<$Ian Dewar, direct mail, direct response advertising$>

Saturday, March 05, 2005

Help! There’s An Election Coming

Unless you happen to be a hermit alone on some solitary peak (a jolly good place to be right now), you must have noticed that we are quite likely to have an Election on 5th May.

Years ago, direct marketing folk lived in fear of Elections. In the run up to them, direct mailings fell to a trickle and off-the-page ads disappeared. This was simply because public interest in campaigns was so great that there was little time to spare to look at the latest offerings dropping through the family letterbox. What’s more, the news in the papers was more interesting than the ads, so nobody clipped the coupons. People were simply distracted by an important national event.

I think times have changed. Surely I can’t be alone in wanting the whole wretched, spin-loaded, ballyhoo to be finished and that by some miracle we can be transported to the 4th June when all is done and dusted, the flat season is with us and the Derby is run.
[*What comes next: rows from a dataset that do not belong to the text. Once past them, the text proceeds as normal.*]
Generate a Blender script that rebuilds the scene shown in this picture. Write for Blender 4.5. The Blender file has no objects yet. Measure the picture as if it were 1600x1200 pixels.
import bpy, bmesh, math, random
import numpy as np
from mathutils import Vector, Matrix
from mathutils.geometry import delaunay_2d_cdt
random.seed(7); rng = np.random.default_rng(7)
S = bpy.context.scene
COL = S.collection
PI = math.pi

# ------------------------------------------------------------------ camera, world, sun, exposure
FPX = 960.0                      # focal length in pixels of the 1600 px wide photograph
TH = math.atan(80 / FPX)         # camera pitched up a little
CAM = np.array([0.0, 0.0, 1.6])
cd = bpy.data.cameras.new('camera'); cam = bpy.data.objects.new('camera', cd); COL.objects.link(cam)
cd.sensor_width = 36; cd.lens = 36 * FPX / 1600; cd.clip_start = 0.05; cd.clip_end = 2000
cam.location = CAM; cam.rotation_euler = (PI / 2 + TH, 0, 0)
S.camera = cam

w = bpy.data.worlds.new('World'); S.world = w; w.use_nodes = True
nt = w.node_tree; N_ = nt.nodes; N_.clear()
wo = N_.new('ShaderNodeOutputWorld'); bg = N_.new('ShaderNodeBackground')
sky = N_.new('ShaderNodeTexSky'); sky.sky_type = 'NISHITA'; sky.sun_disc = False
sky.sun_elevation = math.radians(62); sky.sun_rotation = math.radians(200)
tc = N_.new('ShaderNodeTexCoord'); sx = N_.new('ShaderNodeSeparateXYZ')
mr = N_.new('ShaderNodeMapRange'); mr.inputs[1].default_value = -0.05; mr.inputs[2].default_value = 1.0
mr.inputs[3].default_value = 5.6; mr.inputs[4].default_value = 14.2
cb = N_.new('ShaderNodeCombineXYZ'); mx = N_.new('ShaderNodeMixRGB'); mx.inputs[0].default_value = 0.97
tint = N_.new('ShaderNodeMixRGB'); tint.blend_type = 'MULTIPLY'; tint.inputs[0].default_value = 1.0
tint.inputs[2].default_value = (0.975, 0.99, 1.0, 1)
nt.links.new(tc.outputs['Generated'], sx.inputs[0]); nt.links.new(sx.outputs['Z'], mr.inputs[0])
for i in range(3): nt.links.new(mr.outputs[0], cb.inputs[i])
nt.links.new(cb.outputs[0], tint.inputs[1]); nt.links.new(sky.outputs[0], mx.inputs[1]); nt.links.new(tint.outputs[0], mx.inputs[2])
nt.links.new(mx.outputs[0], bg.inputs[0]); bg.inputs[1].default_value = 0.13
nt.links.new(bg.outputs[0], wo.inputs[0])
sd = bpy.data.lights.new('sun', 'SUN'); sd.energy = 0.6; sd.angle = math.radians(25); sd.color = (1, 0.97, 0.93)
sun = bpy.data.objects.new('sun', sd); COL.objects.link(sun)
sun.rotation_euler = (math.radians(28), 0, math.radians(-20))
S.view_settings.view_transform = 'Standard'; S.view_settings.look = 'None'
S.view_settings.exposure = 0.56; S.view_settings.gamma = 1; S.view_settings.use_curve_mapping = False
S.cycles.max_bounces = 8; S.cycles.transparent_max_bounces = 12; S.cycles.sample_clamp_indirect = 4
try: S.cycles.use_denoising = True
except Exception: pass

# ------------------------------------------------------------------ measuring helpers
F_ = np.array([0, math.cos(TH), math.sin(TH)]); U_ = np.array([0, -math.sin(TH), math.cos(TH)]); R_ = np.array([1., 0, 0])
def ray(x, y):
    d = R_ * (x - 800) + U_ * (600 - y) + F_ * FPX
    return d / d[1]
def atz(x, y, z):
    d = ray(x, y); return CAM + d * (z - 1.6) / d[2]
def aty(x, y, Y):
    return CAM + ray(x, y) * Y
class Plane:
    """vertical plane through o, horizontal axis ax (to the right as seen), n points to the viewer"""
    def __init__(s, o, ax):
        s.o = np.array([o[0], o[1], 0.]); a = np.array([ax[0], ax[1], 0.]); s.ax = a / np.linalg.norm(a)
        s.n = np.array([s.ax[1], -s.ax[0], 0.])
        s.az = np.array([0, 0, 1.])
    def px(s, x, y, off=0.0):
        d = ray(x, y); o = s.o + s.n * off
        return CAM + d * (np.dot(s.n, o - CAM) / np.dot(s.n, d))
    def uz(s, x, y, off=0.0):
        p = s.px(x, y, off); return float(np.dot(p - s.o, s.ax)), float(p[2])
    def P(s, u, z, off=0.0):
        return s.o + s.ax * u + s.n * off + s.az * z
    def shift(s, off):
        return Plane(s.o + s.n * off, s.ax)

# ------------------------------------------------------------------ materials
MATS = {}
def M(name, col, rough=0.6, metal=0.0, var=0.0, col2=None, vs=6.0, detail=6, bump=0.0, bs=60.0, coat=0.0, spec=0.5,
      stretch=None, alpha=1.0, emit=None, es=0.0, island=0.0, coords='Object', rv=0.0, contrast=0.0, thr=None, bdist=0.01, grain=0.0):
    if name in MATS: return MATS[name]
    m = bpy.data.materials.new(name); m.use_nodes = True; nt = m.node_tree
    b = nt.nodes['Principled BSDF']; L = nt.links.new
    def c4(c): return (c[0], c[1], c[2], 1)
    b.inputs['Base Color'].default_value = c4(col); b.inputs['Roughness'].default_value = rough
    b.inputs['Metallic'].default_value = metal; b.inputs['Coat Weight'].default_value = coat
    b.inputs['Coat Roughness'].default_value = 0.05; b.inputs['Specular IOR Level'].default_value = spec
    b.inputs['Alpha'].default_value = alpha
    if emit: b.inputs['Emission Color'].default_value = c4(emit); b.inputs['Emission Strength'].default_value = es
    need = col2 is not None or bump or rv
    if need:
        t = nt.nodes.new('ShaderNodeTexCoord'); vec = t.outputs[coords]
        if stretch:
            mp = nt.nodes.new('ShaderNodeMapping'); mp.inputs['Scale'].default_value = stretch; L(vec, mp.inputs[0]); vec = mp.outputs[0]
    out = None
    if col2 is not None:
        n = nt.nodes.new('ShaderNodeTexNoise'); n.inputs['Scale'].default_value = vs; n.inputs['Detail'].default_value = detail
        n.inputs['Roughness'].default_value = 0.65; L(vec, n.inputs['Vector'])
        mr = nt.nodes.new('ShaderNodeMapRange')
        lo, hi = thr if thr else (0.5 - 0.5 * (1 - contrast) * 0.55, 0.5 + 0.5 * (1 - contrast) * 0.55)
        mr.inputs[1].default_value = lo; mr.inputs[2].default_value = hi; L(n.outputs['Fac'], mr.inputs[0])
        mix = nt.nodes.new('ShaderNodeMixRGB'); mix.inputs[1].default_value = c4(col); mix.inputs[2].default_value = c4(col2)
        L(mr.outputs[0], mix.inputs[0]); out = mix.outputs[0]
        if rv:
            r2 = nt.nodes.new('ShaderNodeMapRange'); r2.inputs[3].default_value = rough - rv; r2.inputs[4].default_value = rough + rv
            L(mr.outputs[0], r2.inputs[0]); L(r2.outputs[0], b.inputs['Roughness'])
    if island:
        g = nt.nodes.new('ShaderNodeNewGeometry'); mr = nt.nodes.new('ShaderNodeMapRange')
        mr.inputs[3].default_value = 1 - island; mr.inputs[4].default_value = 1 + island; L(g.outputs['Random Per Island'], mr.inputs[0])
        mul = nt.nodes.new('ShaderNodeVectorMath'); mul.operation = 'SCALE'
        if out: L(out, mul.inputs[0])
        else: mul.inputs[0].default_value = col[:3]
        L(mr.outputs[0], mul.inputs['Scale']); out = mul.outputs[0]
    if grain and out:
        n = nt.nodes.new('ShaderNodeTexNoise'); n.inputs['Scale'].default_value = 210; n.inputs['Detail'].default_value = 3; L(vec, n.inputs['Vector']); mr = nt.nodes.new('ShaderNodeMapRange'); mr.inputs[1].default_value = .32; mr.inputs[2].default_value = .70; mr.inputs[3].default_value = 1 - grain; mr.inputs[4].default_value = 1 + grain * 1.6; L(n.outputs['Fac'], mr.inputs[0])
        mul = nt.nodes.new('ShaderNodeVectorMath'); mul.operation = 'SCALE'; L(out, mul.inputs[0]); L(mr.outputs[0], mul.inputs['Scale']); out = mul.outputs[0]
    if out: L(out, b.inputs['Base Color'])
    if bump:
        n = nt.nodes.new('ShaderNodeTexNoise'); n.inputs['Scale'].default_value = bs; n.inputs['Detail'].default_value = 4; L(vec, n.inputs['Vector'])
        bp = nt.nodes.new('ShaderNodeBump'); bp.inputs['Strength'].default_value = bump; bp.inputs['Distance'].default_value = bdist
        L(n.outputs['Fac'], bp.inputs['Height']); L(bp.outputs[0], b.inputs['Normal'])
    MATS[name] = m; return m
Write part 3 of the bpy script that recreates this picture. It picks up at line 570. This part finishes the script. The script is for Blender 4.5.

Personally, I have taken steps to avoid any political news. I have super-glued most keys on the TV remote so that I cannot inadvertently tune to any news broadcast. When I watch TV it will be a diet of UK Gold and the Shopping Channel. All radios have been disconnected and the newspapers cancelled. I have asked the publishers of The Spectator to tear their illustrious journal in half and send me only the review section and the humorous back of their magazine. I have made special arrangements with my postman to collect this from the pub, since my letterbox has been nailed up with a sturdy piece of timber so that election manifesto’s cannot be delivered. A machine gun nest is being erected on the roof to deter political canvassers and take care of any brave enough to walk up the drive.

In the meantime, the direct marketing community can get on with its work without worry. Not every consumer will be taking the extreme precautions that I am. I expect most people will simply avert their eyes, stick their fingers in their ears or up at the politicians and ignore as much as they can. Moreover, as a distraction from the unseemly farrago, they may take more than their usual notice in the direct mail they receive and continue to reply to ads they like for things that they want.

Further, I predict that the turnout to the forthcoming election will drop to an all time low and that public apathy for the event will be reflected in little deviation from standard response rates. So if you are planning any activity for the end of April or early May, don’t postpone or cancel it.